Christmas here is different from the American Christmases of my childhood, but they are still full of family, food, and love.
Christmas celebrations started on the 19th for me, because my friend Stephanie, who studied here in Canterbury with me three years ago, came to London for a few days. We met in Victoria Station, the very place we left each other exactly three years before, and spent the evening wandering our old haunts in London and remembering the freedom and excitement of being international students.
Christmas Eve is the day celebrated by South Americans, so we had a massive, base-wide celebration all night, with all sixty of us crammed into one of our homes, Argentinian barbeque, games, worship, and Secret Santa exchange.
I, however, left early to play the piano and lead carols at the midnight Christmas service at Notting Hill.
I spent Christmas in various living rooms of the houses on base, around tables, eating left over barbeque and spending time with people that I love. I keep learning how important it is to spend time with people who are dear, how time is what cannot be stolen away later. The conversations around the table, the snuggles on the couch, the laughter that fills our houses daily, those things remain.

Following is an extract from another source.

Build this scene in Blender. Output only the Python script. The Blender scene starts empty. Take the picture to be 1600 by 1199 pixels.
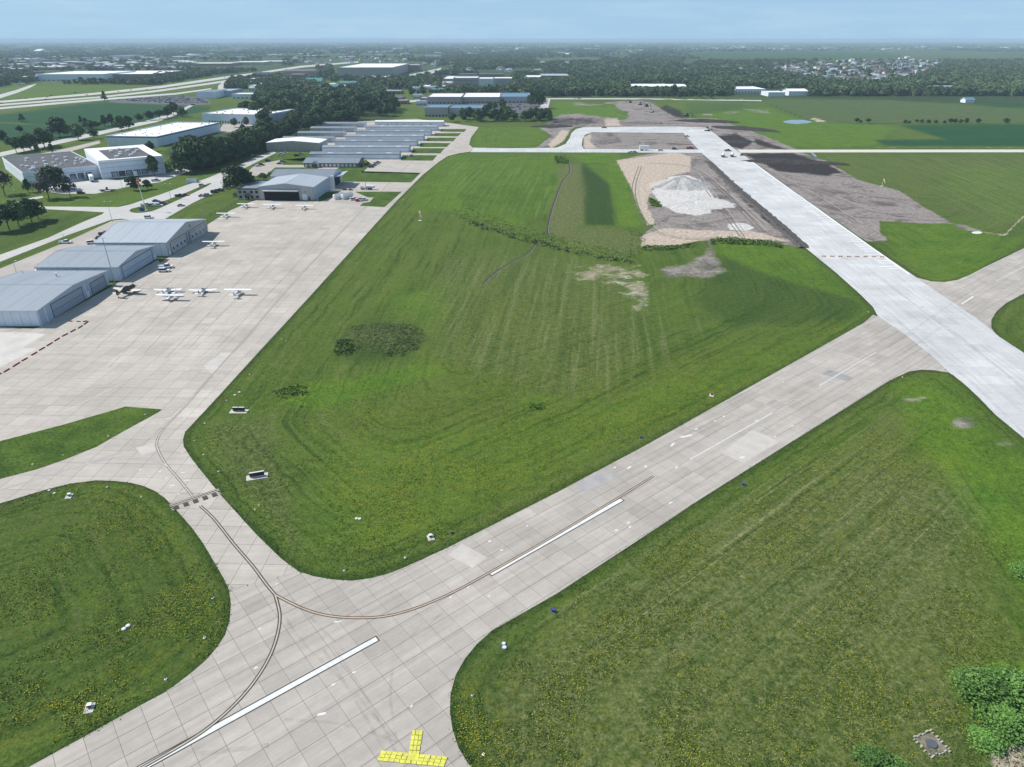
import bpy, bmesh, math, random
import numpy as np
from mathutils import Vector, Matrix, noise as mnoise

R = math.radians
rnd = random.Random(7)
nrs = np.random.RandomState(11)
sc = bpy.context.scene
COL = sc.collection

# ------------------------------------------------------------------ camera
FPX = 1067.0            # focal length in pixels of the 1600 px wide photograph (24 mm equivalent)
CH = 91.0               # drone height
PITCH = math.atan((599.5 - 61.5) / FPX)
cam = bpy.data.cameras.new('camera')
cam.sensor_width = 36; cam.lens = 36 * FPX / 1600
cam.clip_start = 1; cam.clip_end = 90000
co = bpy.data.objects.new('camera', cam); COL.objects.link(co)
co.location = (0, 0, CH); co.rotation_euler = (math.pi / 2 - PITCH, 0, 0)
sc.camera = co

# ------------------------------------------------------------------ world, sun, exposure
SUN_DIR = Vector((-1.0, 0.28, 1.0)).normalized()        # towards the sun
elev = math.asin(SUN_DIR.z); azim = math.atan2(SUN_DIR.x, SUN_DIR.y)
w = bpy.data.worlds.new('World'); sc.world = w; w.use_nodes = True
wn, wl = w.node_tree.nodes, w.node_tree.links
for n in list(wn): wn.remove(n)
out = wn.new('ShaderNodeOutputWorld'); bg = wn.new('ShaderNodeBackground')
sky = wn.new('ShaderNodeTexSky'); sky.sky_type = 'NISHITA'; sky.sun_disc = False
sky.sun_elevation = elev; sky.sun_rotation = azim
sky.altitude = 300; sky.air_density = 1.0; sky.dust_density = 0.25; sky.ozone_density = 3.5
SKY_STRENGTH = 0.075
# thin high cloud, by view direction
tc = wn.new('ShaderNodeTexCoord'); mp = wn.new('ShaderNodeMapping'); mp.inputs['Scale'].default_value = (3.0, 3.0, 26.0)
nz = wn.new('ShaderNodeTexNoise'); nz.inputs['Scale'].default_value = 2.2; nz.inputs['Detail'].default_value = 6; nz.inputs['Roughness'].default_value = .6
rp = wn.new('ShaderNodeValToRGB'); rp.color_ramp.elements[0].position = .46; rp.color_ramp.elements[1].position = .74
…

I love actually having time with my friends, too, time to explore and drink coffee and stare at Christmas lights and have deep conversations on the bus.
And it's fun to inter-mingle traditions from all of our cultures. In this picture we have three Brasilians who live in Spain, one Argentinian-born English girl, and me, all eating English breakfast in London.
I miss my family's traditions back home, but I am young enough to enjoy making new traditions, to find the beauty in running around the Strand in the icy cold, to laugh when I get soaked to the bone for the fourth day in a row, and I am so loved. So wonderfully loved. In Luke, Jesus says that the people who give up their families and lives to follow Him will receive much more on Earth, then eternal life in Heaven. I have a taste of that much more here. I have such a large family here, such free-flowing love, such warmth. I can see the "much more" of His love.
I'm glad you're first English Christmas was a hit! I am also thrilled by the love you feel.